**Problem description**
The data must be written out once more, precisely as given.

**Supplied data**

________________________________________

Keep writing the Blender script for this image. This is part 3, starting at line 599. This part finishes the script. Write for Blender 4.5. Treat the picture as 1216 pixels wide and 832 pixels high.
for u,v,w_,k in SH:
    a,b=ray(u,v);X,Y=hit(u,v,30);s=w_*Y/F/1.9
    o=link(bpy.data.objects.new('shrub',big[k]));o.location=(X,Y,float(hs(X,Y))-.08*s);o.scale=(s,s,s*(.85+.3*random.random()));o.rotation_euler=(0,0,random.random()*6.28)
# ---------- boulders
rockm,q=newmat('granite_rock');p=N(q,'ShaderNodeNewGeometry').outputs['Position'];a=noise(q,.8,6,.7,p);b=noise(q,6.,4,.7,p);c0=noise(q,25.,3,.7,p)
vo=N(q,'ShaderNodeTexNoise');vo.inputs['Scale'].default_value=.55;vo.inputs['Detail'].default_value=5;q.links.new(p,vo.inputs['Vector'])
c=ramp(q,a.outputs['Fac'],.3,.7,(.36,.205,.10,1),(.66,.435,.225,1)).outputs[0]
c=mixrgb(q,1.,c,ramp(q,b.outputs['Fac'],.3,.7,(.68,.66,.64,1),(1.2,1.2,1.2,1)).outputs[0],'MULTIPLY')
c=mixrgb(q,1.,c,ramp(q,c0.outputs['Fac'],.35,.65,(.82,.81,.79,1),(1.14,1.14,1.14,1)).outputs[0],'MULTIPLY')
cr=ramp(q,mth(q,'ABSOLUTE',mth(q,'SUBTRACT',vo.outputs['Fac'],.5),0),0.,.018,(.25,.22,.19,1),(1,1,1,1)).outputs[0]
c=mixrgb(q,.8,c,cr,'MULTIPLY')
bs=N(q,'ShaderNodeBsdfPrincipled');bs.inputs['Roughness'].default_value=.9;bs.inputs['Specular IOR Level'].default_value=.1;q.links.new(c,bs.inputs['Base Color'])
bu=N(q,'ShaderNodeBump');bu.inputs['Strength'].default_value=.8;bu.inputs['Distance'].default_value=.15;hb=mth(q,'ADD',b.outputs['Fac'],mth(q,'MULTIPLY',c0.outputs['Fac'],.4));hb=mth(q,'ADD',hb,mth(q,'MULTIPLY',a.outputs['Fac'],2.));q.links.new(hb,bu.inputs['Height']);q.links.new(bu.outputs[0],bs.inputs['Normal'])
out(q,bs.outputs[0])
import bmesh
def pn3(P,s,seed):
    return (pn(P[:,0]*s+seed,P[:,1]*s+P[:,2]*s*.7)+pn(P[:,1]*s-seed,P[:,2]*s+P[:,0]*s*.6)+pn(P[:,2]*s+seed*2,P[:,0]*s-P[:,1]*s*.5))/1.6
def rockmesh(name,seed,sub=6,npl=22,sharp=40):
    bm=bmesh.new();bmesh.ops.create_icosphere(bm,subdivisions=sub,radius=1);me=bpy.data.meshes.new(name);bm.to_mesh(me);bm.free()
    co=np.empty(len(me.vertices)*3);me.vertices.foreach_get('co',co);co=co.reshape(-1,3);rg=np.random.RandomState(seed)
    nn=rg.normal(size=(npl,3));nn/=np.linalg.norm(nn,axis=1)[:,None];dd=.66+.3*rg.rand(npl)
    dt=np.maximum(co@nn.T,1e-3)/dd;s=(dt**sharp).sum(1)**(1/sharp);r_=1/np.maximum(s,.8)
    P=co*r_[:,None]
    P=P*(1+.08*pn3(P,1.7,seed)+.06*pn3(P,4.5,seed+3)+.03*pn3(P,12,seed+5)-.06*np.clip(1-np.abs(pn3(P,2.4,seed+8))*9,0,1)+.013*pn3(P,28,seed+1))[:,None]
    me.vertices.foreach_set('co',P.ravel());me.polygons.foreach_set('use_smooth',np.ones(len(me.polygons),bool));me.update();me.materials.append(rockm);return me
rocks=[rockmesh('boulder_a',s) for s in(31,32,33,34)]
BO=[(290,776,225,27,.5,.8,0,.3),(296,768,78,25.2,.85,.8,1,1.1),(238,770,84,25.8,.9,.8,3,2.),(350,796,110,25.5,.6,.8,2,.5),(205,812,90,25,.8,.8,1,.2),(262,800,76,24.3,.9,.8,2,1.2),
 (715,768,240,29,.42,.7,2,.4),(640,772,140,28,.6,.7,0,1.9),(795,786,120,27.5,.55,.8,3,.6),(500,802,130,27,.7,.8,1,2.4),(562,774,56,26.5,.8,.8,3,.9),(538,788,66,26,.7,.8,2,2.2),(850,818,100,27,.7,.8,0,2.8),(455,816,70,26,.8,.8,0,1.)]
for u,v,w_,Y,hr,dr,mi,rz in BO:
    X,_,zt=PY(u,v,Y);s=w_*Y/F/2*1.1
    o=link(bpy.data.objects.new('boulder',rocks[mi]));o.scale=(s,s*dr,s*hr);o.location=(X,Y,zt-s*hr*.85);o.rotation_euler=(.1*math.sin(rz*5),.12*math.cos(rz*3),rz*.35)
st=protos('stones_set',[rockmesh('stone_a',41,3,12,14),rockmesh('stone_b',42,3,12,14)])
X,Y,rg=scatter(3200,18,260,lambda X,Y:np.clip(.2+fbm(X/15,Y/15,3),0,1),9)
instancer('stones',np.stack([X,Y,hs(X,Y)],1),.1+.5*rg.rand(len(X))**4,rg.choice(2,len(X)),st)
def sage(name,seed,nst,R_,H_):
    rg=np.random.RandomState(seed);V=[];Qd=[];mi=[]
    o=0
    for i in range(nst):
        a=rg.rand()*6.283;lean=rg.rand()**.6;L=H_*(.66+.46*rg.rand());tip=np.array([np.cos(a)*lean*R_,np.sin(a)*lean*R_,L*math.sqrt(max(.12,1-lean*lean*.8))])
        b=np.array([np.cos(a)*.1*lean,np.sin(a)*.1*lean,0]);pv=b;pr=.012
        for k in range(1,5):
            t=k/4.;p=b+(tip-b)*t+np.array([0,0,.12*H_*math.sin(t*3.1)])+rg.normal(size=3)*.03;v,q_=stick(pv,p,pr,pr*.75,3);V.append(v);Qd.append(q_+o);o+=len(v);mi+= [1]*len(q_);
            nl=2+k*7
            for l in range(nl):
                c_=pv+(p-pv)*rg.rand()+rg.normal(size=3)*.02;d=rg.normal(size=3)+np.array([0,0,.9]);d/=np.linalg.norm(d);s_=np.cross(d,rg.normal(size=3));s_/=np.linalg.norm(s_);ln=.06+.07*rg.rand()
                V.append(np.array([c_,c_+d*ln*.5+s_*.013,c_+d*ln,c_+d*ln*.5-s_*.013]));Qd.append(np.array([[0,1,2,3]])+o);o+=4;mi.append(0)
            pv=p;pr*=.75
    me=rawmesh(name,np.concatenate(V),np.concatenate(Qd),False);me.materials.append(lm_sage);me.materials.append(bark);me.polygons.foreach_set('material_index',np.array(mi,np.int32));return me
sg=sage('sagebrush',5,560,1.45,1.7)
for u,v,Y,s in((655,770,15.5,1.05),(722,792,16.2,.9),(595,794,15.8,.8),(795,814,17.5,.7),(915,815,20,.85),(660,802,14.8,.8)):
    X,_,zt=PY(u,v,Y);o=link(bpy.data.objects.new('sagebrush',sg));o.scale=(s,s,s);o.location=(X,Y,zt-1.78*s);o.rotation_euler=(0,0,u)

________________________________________

**Task answer**
Keep writing the Blender script for this image. This is part 3, starting at line 599. This part finishes the script. Write for Blender 4.5. Treat the picture as 1216 pixels wide and 832 pixels high.
for u,v,w_,k in SH:
    a,b=ray(u,v);X,Y=hit(u,v,30);s=w_*Y/F/1.9
    o=link(bpy.data.objects.new('shrub',big[k]));o.location=(X,Y,float(hs(X,Y))-.08*s);o.scale=(s,s,s*(.85+.3*random.random()));o.rotation_euler=(0,0,random.random()*6.28)
# ---------- boulders
rockm,q=newmat('granite_rock');p=N(q,'ShaderNodeNewGeometry').outputs['Position'];a=noise(q,.8,6,.7,p);b=noise(q,6.,4,.7,p);c0=noise(q,25.,3,.7,p)
vo=N(q,'ShaderNodeTexNoise');vo.inputs['Scale'].default_value=.55;vo.inputs['Detail'].default_value=5;q.links.new(p,vo.inputs['Vector'])
c=ramp(q,a.outputs['Fac'],.3,.7,(.36,.205,.10,1),(.66,.435,.225,1)).outputs[0]
c=mixrgb(q,1.,c,ramp(q,b.outputs['Fac'],.3,.7,(.68,.66,.64,1),(1.2,1.2,1.2,1)).outputs[0],'MULTIPLY')
c=mixrgb(q,1.,c,ramp(q,c0.outputs['Fac'],.35,.65,(.82,.81,.79,1),(1.14,1.14,1.14,1)).outputs[0],'MULTIPLY')
cr=ramp(q,mth(q,'ABSOLUTE',mth(q,'SUBTRACT',vo.outputs['Fac'],.5),0),0.,.018,(.25,.22,.19,1),(1,1,1,1)).outputs[0]
c=mixrgb(q,.8,c,cr,'MULTIPLY')
bs=N(q,'ShaderNodeBsdfPrincipled');bs.inputs['Roughness'].default_value=.9;bs.inputs['Specular IOR Level'].default_value=.1;q.links.new(c,bs.inputs['Base Color'])
bu=N(q,'ShaderNodeBump');bu.inputs['Strength'].default_value=.8;bu.inputs['Distance'].default_value=.15;hb=mth(q,'ADD',b.outputs['Fac'],mth(q,'MULTIPLY',c0.outputs['Fac'],.4));hb=mth(q,'ADD',hb,mth(q,'MULTIPLY',a.outputs['Fac'],2.));q.links.new(hb,bu.inputs['Height']);q.links.new(bu.outputs[0],bs.inputs['Normal'])
out(q,bs.outputs[0])
import bmesh
def pn3(P,s,seed):
    return (pn(P[:,0]*s+seed,P[:,1]*s+P[:,2]*s*.7)+pn(P[:,1]*s-seed,P[:,2]*s+P[:,0]*s*.6)+pn(P[:,2]*s+seed*2,P[:,0]*s-P[:,1]*s*.5))/1.6
def rockmesh(name,seed,sub=6,npl=22,sharp=40):
    bm=bmesh.new();bmesh.ops.create_icosphere(bm,subdivisions=sub,radius=1);me=bpy.data.meshes.new(name);bm.to_mesh(me);bm.free()
    co=np.empty(len(me.vertices)*3);me.vertices.foreach_get('co',co);co=co.reshape(-1,3);rg=np.random.RandomState(seed)
    nn=rg.normal(size=(npl,3));nn/=np.linalg.norm(nn,axis=1)[:,None];dd=.66+.3*rg.rand(npl)
    dt=np.maximum(co@nn.T,1e-3)/dd;s=(dt**sharp).sum(1)**(1/sharp);r_=1/np.maximum(s,.8)
    P=co*r_[:,None]
    P=P*(1+.08*pn3(P,1.7,seed)+.06*pn3(P,4.5,seed+3)+.03*pn3(P,12,seed+5)-.06*np.clip(1-np.abs(pn3(P,2.4,seed+8))*9,0,1)+.013*pn3(P,28,seed+1))[:,None]
    me.vertices.foreach_set('co',P.ravel());me.polygons.foreach_set('use_smooth',np.ones(len(me.polygons),bool));me.update();me.materials.append(rockm);return me
rocks=[rockmesh('boulder_a',s) for s in(31,32,33,34)]
BO=[(290,776,225,27,.5,.8,0,.3),(296,768,78,25.2,.85,.8,1,1.1),(238,770,84,25.8,.9,.8,3,2.),(350,796,110,25.5,.6,.8,2,.5),(205,812,90,25,.8,.8,1,.2),(262,800,76,24.3,.9,.8,2,1.2),
 (715,768,240,29,.42,.7,2,.4),(640,772,140,28,.6,.7,0,1.9),(795,786,120,27.5,.55,.8,3,.6),(500,802,130,27,.7,.8,1,2.4),(562,774,56,26.5,.8,.8,3,.9),(538,788,66,26,.7,.8,2,2.2),(850,818,100,27,.7,.8,0,2.8),(455,816,70,26,.8,.8,0,1.)]
for u,v,w_,Y,hr,dr,mi,rz in BO:
    X,_,zt=PY(u,v,Y);s=w_*Y/F/2*1.1
    o=link(bpy.data.objects.new('boulder',rocks[mi]));o.scale=(s,s*dr,s*hr);o.location=(X,Y,zt-s*hr*.85);o.rotation_euler=(.1*math.sin(rz*5),.12*math.cos(rz*3),rz*.35)
st=protos('stones_set',[rockmesh('stone_a',41,3,12,14),rockmesh('stone_b',42,3,12,14)])
X,Y,rg=scatter(3200,18,260,lambda X,Y:np.clip(.2+fbm(X/15,Y/15,3),0,1),9)
instancer('stones',np.stack([X,Y,hs(X,Y)],1),.1+.5*rg.rand(len(X))**4,rg.choice(2,len(X)),st)
def sage(name,seed,nst,R_,H_):
    rg=np.random.RandomState(seed);V=[];Qd=[];mi=[]
    o=0
    for i in range(nst):
        a=rg.rand()*6.283;lean=rg.rand()**.6;L=H_*(.66+.46*rg.rand());tip=np.array([np.cos(a)*lean*R_,np.sin(a)*lean*R_,L*math.sqrt(max(.12,1-lean*lean*.8))])
        b=np.array([np.cos(a)*.1*lean,np.sin(a)*.1*lean,0]);pv=b;pr=.012
        for k in range(1,5):
            t=k/4.;p=b+(tip-b)*t+np.array([0,0,.12*H_*math.sin(t*3.1)])+rg.normal(size=3)*.03;v,q_=stick(pv,p,pr,pr*.75,3);V.append(v);Qd.append(q_+o);o+=len(v);mi+= [1]*len(q_);
            nl=2+k*7
            for l in range(nl):
                c_=pv+(p-pv)*rg.rand()+rg.normal(size=3)*.02;d=rg.normal(size=3)+np.array([0,0,.9]);d/=np.linalg.norm(d);s_=np.cross(d,rg.normal(size=3));s_/=np.linalg.norm(s_);ln=.06+.07*rg.rand()
                V.append(np.array([c_,c_+d*ln*.5+s_*.013,c_+d*ln,c_+d*ln*.5-s_*.013]));Qd.append(np.array([[0,1,2,3]])+o);o+=4;mi.append(0)
            pv=p;pr*=.75
    me=rawmesh(name,np.concatenate(V),np.concatenate(Qd),False);me.materials.append(lm_sage);me.materials.append(bark);me.polygons.foreach_set('material_index',np.array(mi,np.int32));return me
sg=sage('sagebrush',5,560,1.45,1.7)
for u,v,Y,s in((655,770,15.5,1.05),(722,792,16.2,.9),(595,794,15.8,.8),(795,814,17.5,.7),(915,815,20,.85),(660,802,14.8,.8)):
    X,_,zt=PY(u,v,Y);o=link(bpy.data.objects.new('sagebrush',sg));o.scale=(s,s,s);o.location=(X,Y,zt-1.78*s);o.rotation_euler=(0,0,u)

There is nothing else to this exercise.